Britt, a mother of two whose roots in Atlanta go back five generations, stared at the signboard near the road where she used to live. The previous year, her affordable housing complex, Gladstone Apartments, had been razed to make way for a new development called Empire Zephyr, whose digital rendering showed a mix of condos and townhouses “starting from the low $400s” and promised “lush greenery, budding culture, energy and soul.” The construction site both impressed her and made her utterly despondent: “Wow, this will be really nice when it’s done. But me and my kids? There’s no place for us here.”
The moment is wrenching. Before Britt finally secured a unit in Gladstone, she had been struggling to find a home. Her story is one of several that the journalist Brian Goldstone tells in “There Is No Place for Us,” his powerful new book about “the working homeless” in the rapidly gentrifying city of Atlanta, where someone with a full-time job can still get priced out of a place to live. “The city’s renaissance has exacted a heavy toll on its low-income residents,” he writes, explaining that between 2010 and 2023 the median rent shot up by a staggering 76 percent.

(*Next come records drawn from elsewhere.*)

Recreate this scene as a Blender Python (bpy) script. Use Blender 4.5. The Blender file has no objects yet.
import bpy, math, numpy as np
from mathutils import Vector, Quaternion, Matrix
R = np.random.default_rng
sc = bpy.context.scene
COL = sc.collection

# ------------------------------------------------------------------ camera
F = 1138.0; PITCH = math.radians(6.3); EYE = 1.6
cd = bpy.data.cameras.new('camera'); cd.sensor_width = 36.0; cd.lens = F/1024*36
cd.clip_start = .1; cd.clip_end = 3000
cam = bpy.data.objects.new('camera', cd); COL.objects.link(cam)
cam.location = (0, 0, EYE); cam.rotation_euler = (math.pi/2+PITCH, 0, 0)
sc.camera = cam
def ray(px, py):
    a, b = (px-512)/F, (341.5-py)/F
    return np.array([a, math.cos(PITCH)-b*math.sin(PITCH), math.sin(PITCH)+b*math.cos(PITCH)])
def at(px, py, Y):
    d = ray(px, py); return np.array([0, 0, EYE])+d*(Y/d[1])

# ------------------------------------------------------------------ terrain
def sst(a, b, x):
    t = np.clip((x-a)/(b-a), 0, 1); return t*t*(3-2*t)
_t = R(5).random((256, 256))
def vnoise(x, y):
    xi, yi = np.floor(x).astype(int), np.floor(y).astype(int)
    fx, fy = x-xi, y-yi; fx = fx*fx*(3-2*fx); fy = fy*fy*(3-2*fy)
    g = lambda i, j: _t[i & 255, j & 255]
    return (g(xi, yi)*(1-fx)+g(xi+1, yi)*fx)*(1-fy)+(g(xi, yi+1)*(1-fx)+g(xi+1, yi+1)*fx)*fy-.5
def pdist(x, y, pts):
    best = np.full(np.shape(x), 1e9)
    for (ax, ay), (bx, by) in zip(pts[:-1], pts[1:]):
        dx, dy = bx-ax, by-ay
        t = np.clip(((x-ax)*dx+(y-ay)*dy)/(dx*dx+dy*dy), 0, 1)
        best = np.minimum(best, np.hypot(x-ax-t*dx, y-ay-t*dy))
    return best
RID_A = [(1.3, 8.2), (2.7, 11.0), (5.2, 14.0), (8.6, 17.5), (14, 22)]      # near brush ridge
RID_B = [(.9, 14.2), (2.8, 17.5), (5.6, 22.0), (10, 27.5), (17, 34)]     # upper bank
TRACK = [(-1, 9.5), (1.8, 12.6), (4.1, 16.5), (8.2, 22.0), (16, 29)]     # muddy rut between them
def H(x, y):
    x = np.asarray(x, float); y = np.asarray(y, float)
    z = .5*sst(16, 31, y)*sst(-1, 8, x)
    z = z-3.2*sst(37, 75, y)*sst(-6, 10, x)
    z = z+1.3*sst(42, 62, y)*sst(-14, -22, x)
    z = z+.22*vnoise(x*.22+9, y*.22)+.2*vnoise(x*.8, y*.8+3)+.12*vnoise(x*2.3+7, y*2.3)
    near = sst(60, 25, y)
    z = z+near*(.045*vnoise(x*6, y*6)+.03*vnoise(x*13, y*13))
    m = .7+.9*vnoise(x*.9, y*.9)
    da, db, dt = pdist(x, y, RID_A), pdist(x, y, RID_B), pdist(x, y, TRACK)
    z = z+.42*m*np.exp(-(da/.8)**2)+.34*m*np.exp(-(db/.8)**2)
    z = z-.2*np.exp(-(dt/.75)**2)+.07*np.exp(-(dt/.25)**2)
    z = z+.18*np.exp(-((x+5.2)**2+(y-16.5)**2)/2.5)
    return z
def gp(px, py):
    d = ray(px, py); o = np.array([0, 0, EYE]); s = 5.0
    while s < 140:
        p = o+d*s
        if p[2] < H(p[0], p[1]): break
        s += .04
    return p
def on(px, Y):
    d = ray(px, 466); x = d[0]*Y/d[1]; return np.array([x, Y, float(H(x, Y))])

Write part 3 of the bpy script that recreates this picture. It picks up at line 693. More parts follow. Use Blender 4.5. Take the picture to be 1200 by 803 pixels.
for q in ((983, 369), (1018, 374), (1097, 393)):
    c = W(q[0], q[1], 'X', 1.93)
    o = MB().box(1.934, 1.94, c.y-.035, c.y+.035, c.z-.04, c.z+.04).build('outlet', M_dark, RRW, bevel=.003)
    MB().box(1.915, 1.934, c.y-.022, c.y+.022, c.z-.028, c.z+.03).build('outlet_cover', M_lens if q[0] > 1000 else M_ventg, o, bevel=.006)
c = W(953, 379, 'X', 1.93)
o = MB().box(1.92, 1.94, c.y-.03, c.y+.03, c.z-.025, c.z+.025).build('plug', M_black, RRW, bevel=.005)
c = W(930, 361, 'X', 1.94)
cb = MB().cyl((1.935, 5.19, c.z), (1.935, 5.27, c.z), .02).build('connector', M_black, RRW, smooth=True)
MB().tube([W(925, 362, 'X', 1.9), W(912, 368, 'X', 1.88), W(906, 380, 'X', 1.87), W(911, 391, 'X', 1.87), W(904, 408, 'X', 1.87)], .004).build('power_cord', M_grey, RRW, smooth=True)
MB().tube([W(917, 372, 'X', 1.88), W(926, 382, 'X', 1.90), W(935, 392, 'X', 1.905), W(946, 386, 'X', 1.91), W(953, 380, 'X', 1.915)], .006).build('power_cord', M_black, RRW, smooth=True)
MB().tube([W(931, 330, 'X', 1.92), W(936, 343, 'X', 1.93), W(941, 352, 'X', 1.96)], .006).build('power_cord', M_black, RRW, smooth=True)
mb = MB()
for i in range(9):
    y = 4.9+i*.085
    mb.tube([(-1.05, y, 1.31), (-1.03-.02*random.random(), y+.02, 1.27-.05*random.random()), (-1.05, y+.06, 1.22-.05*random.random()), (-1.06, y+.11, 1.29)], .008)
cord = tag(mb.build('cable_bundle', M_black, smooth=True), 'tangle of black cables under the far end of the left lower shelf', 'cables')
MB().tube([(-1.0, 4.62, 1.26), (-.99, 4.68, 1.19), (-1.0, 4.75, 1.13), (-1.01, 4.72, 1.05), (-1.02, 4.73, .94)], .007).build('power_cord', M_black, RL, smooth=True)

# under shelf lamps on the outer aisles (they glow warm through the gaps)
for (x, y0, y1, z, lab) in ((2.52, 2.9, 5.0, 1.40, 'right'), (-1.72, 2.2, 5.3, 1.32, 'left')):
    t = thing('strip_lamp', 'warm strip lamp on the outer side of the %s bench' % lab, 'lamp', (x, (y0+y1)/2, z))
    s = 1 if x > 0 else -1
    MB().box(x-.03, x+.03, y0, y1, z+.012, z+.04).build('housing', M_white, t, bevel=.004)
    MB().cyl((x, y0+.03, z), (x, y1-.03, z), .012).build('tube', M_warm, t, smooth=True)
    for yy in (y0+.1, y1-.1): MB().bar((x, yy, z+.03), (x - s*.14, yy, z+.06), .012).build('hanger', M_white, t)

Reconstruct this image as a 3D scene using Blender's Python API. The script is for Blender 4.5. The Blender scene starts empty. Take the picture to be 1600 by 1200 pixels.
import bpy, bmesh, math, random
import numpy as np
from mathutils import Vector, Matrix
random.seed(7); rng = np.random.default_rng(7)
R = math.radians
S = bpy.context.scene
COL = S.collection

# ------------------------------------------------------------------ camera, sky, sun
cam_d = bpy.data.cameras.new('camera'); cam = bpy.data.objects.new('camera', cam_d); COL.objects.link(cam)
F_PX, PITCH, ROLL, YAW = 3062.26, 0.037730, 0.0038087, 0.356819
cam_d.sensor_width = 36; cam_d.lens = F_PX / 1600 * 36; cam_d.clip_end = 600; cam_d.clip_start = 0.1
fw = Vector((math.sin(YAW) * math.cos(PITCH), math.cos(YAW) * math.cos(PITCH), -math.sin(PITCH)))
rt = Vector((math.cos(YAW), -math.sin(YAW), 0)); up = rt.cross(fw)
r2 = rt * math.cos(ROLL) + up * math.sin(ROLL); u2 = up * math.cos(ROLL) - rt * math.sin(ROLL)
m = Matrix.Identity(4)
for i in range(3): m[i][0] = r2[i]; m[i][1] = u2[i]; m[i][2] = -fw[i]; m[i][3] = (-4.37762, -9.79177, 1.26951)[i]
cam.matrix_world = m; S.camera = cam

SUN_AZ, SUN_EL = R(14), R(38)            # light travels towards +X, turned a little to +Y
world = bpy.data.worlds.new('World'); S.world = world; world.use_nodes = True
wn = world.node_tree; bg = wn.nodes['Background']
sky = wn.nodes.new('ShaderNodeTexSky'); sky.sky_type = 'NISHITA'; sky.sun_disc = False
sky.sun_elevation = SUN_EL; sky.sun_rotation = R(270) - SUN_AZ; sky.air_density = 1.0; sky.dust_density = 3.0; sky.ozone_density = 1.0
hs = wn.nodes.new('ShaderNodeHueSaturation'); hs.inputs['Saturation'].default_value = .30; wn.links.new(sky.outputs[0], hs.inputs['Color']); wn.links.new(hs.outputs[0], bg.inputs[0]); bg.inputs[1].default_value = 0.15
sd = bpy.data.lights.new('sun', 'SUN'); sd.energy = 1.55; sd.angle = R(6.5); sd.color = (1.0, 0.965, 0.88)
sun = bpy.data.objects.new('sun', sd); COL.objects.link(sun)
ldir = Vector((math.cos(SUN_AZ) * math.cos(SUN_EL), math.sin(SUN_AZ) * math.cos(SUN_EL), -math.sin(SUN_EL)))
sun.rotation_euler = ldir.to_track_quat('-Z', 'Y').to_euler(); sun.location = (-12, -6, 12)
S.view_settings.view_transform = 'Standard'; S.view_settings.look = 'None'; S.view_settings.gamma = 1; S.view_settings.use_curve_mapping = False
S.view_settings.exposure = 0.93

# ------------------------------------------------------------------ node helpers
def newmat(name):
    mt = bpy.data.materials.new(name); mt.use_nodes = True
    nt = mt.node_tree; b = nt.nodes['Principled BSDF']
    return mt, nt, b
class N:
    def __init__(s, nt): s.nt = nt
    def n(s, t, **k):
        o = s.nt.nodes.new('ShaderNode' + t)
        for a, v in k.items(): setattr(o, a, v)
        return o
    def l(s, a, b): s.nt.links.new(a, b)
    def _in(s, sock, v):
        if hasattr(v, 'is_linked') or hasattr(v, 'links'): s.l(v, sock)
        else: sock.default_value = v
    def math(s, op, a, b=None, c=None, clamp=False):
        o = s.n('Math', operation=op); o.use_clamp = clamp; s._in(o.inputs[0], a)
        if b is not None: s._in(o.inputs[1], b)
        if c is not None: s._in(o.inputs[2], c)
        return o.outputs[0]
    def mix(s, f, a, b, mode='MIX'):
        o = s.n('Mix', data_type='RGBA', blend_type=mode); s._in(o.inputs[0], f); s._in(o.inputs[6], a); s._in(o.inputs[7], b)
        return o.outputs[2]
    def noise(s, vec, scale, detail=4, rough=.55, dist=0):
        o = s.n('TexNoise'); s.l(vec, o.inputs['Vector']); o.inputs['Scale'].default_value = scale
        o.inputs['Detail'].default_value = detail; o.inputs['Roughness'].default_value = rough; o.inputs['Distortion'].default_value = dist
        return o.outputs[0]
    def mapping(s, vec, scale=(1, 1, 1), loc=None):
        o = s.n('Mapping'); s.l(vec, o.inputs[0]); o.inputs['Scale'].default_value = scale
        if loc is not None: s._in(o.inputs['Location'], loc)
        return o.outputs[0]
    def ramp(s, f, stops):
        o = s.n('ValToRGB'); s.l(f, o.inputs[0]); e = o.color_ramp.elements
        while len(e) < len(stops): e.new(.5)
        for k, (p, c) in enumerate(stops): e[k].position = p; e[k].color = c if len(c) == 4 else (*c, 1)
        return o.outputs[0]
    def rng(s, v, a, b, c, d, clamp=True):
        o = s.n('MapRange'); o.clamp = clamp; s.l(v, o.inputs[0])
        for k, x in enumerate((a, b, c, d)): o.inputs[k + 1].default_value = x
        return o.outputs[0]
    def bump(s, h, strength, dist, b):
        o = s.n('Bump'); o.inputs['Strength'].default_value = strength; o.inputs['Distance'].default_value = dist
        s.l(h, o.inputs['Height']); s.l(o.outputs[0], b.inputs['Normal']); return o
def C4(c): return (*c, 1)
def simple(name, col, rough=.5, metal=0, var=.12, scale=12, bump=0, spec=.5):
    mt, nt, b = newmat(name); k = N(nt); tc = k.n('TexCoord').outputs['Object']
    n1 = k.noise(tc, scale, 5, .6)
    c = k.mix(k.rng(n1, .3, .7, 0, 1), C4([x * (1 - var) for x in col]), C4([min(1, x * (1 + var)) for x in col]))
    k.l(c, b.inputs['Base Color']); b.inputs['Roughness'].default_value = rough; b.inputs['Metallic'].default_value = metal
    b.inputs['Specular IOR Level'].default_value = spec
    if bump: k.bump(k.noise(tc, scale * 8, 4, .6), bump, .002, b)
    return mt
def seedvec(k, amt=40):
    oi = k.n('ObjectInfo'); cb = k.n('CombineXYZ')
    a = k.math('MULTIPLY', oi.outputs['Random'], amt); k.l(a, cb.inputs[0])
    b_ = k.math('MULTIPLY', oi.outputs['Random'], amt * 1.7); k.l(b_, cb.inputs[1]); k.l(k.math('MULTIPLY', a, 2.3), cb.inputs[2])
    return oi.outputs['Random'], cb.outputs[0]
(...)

The people in this book work a lot, and earn very little. Sleeping in cars, crashing with friends or paying for a decrepit room in an extended-stay hotel, they are “trapped in a sort of shadow realm.” Politicians have been incentivized to define homelessness narrowly, including only people living in shelters or on the street. A true measure of homelessness in America would be six times the official figure, Goldstone writes, pushing the number up to more than four million. “There Is No Place for Us” offers an immersive narrative of how five Atlanta families found themselves in the direst of straits yet statistically invisible: “They literally did not count.”